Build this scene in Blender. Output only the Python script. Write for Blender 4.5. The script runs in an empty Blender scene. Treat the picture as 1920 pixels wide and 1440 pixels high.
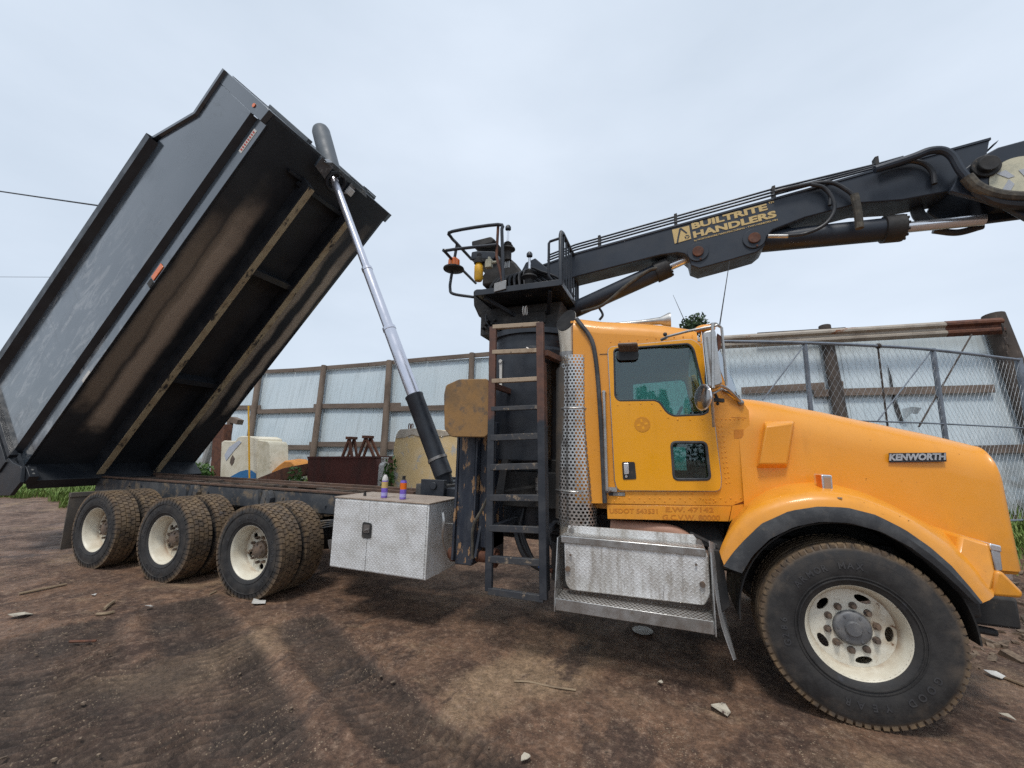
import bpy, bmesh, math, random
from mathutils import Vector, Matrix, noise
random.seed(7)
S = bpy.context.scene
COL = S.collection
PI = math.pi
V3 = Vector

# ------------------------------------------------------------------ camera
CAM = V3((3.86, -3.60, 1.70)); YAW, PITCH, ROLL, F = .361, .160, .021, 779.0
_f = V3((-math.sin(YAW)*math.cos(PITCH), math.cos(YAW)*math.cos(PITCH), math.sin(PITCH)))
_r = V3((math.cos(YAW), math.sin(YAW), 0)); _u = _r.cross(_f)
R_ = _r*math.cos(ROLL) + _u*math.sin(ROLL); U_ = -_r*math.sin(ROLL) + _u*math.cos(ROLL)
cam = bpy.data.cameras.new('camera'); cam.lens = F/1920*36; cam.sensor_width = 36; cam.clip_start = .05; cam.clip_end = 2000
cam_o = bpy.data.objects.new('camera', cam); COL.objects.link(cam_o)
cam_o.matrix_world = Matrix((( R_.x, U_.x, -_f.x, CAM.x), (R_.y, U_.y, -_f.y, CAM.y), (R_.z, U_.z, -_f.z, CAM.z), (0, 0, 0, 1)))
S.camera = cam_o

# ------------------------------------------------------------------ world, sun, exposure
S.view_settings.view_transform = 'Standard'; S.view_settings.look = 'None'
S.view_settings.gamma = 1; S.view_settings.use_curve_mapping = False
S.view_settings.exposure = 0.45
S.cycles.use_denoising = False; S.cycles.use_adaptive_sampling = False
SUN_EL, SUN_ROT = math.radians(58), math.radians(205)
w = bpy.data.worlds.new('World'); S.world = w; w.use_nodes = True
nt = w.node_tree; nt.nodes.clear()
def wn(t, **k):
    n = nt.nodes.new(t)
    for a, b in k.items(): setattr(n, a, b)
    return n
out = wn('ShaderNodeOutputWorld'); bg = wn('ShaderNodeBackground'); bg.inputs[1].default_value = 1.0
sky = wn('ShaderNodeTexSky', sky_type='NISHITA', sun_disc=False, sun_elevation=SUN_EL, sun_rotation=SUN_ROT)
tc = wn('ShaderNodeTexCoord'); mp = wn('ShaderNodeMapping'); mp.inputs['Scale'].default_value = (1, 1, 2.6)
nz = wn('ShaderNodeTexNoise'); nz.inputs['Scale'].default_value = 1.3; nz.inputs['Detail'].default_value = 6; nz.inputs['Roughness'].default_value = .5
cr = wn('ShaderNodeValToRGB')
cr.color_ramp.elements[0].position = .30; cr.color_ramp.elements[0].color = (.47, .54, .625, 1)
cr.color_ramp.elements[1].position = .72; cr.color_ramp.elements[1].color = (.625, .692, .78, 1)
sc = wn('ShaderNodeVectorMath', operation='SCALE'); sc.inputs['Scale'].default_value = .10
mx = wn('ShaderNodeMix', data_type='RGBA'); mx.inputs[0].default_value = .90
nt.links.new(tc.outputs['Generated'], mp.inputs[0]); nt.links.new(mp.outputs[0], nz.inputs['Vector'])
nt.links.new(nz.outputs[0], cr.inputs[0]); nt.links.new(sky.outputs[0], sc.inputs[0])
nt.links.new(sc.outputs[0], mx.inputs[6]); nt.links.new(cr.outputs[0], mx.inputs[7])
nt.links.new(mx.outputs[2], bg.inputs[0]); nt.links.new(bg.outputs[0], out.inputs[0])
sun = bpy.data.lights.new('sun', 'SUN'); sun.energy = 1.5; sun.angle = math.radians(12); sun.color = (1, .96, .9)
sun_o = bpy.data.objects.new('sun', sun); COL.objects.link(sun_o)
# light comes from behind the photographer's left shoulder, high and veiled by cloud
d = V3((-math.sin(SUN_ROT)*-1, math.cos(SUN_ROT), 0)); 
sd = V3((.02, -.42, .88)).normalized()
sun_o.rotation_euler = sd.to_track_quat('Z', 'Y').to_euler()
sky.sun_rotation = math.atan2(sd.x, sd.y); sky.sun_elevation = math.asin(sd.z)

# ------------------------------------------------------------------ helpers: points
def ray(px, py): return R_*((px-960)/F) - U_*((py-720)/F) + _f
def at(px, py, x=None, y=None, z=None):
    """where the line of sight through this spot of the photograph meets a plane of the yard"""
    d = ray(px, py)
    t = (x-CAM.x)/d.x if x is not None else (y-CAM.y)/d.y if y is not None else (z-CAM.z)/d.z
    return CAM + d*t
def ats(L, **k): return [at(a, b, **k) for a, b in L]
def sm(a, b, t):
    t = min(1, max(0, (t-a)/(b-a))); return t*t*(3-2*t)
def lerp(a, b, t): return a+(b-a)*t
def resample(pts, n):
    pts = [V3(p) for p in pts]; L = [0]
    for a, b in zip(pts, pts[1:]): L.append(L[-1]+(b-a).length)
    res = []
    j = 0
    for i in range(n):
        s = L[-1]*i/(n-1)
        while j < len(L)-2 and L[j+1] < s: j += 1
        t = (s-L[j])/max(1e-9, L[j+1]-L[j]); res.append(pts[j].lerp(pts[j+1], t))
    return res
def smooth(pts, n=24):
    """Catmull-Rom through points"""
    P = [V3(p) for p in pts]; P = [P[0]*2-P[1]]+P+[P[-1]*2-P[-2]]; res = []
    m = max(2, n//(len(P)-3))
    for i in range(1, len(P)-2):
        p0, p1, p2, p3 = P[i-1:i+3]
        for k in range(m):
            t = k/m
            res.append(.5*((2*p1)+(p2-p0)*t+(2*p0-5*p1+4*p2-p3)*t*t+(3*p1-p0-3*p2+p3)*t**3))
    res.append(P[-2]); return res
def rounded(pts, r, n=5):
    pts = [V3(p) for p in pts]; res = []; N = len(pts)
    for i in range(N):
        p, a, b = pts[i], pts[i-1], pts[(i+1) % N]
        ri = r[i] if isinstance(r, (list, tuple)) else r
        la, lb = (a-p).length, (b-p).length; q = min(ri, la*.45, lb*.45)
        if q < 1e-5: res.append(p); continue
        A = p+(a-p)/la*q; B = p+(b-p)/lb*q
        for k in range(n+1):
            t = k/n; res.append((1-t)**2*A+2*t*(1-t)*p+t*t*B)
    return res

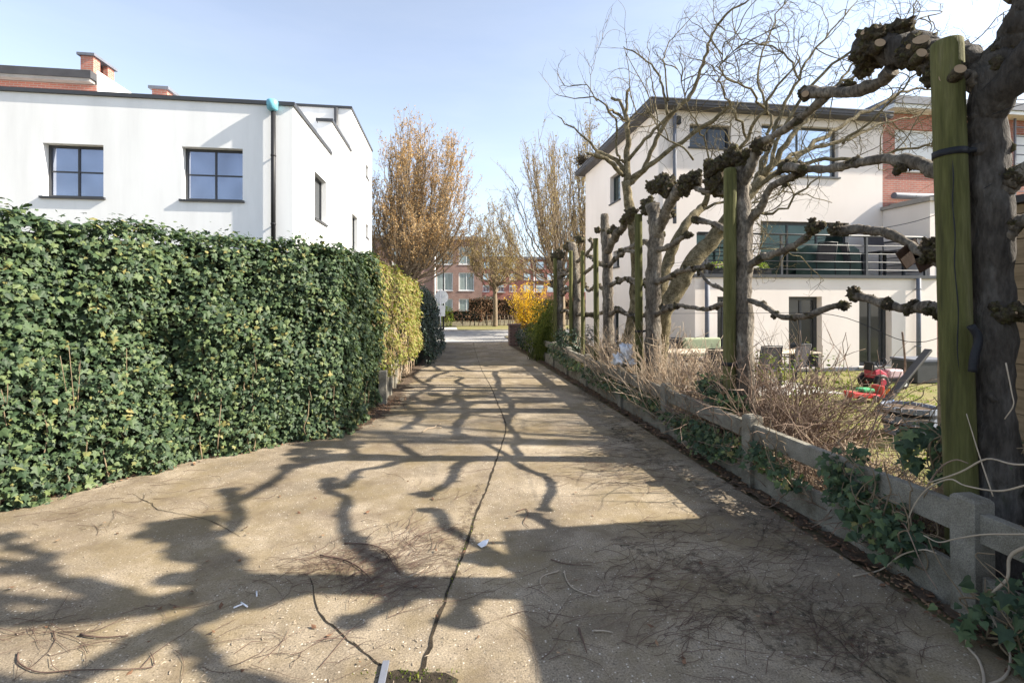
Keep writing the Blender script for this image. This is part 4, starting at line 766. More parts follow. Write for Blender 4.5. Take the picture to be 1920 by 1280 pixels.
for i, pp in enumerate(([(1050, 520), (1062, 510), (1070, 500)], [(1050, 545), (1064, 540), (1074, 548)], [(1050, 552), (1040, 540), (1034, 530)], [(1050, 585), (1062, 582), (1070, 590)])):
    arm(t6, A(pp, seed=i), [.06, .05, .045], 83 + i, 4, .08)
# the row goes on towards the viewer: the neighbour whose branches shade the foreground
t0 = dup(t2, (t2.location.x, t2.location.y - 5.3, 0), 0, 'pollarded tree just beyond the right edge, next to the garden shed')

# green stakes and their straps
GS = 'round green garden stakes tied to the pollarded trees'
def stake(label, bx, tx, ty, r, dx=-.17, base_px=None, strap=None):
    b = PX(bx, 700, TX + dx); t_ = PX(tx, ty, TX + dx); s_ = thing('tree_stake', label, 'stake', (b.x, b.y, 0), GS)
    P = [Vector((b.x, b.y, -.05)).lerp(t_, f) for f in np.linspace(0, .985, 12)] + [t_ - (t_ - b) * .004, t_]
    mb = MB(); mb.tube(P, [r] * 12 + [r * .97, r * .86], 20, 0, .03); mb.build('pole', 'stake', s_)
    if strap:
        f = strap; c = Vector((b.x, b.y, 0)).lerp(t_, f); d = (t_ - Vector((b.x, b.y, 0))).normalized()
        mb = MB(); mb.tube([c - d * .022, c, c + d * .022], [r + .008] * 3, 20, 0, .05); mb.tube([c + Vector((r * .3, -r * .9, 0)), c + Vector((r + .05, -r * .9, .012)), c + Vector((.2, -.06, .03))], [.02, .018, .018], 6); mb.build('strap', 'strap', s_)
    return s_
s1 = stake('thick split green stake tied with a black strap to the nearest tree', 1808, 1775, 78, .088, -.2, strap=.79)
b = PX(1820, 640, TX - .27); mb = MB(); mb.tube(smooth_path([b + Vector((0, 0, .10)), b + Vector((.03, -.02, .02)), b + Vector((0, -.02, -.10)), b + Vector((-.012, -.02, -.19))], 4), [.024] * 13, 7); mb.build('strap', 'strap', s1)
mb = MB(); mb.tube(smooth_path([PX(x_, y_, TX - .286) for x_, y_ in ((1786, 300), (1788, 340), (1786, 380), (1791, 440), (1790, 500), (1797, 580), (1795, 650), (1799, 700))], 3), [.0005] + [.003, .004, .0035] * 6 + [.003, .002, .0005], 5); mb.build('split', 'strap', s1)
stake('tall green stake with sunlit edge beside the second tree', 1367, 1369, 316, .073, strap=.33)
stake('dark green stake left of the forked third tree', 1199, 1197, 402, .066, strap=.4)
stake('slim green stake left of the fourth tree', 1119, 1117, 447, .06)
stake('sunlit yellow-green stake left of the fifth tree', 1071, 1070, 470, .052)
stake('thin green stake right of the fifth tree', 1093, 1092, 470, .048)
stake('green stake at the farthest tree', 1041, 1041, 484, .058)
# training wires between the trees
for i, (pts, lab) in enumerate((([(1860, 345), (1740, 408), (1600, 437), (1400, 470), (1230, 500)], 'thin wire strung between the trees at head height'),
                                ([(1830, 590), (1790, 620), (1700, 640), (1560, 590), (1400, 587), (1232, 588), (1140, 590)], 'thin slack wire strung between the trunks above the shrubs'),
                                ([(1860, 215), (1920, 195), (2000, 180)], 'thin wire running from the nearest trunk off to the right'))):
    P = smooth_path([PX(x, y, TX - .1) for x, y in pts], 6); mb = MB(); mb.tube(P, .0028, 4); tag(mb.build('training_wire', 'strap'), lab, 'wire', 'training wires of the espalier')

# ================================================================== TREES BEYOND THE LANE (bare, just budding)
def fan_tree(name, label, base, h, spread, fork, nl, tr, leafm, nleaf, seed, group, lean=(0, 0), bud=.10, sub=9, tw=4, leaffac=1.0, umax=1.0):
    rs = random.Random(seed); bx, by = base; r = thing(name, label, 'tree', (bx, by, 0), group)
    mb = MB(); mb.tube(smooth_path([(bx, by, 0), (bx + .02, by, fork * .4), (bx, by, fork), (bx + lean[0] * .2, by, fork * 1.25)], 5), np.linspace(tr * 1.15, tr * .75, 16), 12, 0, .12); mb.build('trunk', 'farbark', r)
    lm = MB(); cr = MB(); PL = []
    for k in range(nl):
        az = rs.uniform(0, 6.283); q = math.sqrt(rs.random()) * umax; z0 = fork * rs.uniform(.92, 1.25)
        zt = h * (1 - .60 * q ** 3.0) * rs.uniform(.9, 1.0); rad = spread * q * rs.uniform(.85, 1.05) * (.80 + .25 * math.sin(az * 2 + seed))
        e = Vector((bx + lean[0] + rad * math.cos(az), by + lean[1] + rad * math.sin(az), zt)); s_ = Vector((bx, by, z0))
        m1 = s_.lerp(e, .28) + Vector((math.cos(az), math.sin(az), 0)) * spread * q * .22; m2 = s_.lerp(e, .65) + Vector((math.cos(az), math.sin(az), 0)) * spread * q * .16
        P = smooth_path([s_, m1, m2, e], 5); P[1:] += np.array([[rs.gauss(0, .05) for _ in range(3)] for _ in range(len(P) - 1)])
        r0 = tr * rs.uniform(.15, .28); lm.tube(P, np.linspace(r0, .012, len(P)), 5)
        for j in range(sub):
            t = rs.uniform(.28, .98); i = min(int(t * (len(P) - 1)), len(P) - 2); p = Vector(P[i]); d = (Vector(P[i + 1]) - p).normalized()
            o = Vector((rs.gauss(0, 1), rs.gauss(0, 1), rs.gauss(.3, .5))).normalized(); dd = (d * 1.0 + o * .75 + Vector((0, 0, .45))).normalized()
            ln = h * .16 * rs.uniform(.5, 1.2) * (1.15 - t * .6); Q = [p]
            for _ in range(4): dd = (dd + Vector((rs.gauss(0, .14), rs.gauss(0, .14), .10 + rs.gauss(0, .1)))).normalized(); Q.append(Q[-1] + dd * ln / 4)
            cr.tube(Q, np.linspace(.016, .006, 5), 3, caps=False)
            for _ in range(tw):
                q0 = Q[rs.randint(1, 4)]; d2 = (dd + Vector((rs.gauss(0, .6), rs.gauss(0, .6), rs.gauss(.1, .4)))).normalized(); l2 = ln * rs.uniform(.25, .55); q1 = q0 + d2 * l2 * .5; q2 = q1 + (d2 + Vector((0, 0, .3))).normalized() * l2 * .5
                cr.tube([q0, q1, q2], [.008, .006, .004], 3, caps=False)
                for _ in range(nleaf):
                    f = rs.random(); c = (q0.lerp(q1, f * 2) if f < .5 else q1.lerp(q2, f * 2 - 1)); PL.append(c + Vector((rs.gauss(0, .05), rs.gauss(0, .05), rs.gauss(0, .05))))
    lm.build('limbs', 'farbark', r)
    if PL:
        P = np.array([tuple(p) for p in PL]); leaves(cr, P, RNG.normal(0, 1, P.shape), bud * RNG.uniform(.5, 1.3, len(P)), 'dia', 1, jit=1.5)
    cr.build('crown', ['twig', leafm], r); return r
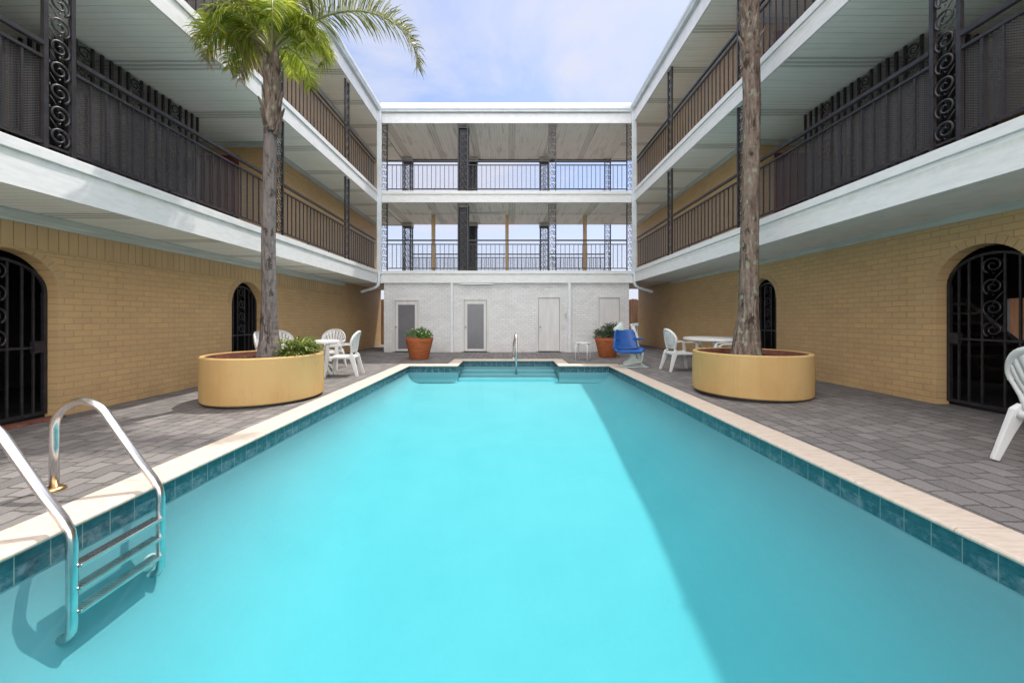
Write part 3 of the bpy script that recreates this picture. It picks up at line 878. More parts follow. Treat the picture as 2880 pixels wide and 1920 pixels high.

YOUR TASK. Reproduce, word for word, every line from the start of the records down to and including the line with "S.camera = cam_o"; skip the pictures.

SOLUTION FOR THIS TASK.
Build this scene in Blender. Output only the Python script. Write for Blender 4.5. The script runs in an empty Blender scene. Treat the picture as 1920 pixels wide and 1440 pixels high.
import bpy, bmesh, math, random
from mathutils import Vector, Matrix, noise
random.seed(7)
S = bpy.context.scene
COL = S.collection
PI = math.pi
V3 = Vector

# ------------------------------------------------------------------ camera
CAM = V3((3.86, -3.60, 1.70)); YAW, PITCH, ROLL, F = .361, .160, .021, 779.0
_f = V3((-math.sin(YAW)*math.cos(PITCH), math.cos(YAW)*math.cos(PITCH), math.sin(PITCH)))
_r = V3((math.cos(YAW), math.sin(YAW), 0)); _u = _r.cross(_f)
R_ = _r*math.cos(ROLL) + _u*math.sin(ROLL); U_ = -_r*math.sin(ROLL) + _u*math.cos(ROLL)
cam = bpy.data.cameras.new('camera'); cam.lens = F/1920*36; cam.sensor_width = 36; cam.clip_start = .05; cam.clip_end = 2000
cam_o = bpy.data.objects.new('camera', cam); COL.objects.link(cam_o)
cam_o.matrix_world = Matrix((( R_.x, U_.x, -_f.x, CAM.x), (R_.y, U_.y, -_f.y, CAM.y), (R_.z, U_.z, -_f.z, CAM.z), (0, 0, 0, 1)))
S.camera = cam_o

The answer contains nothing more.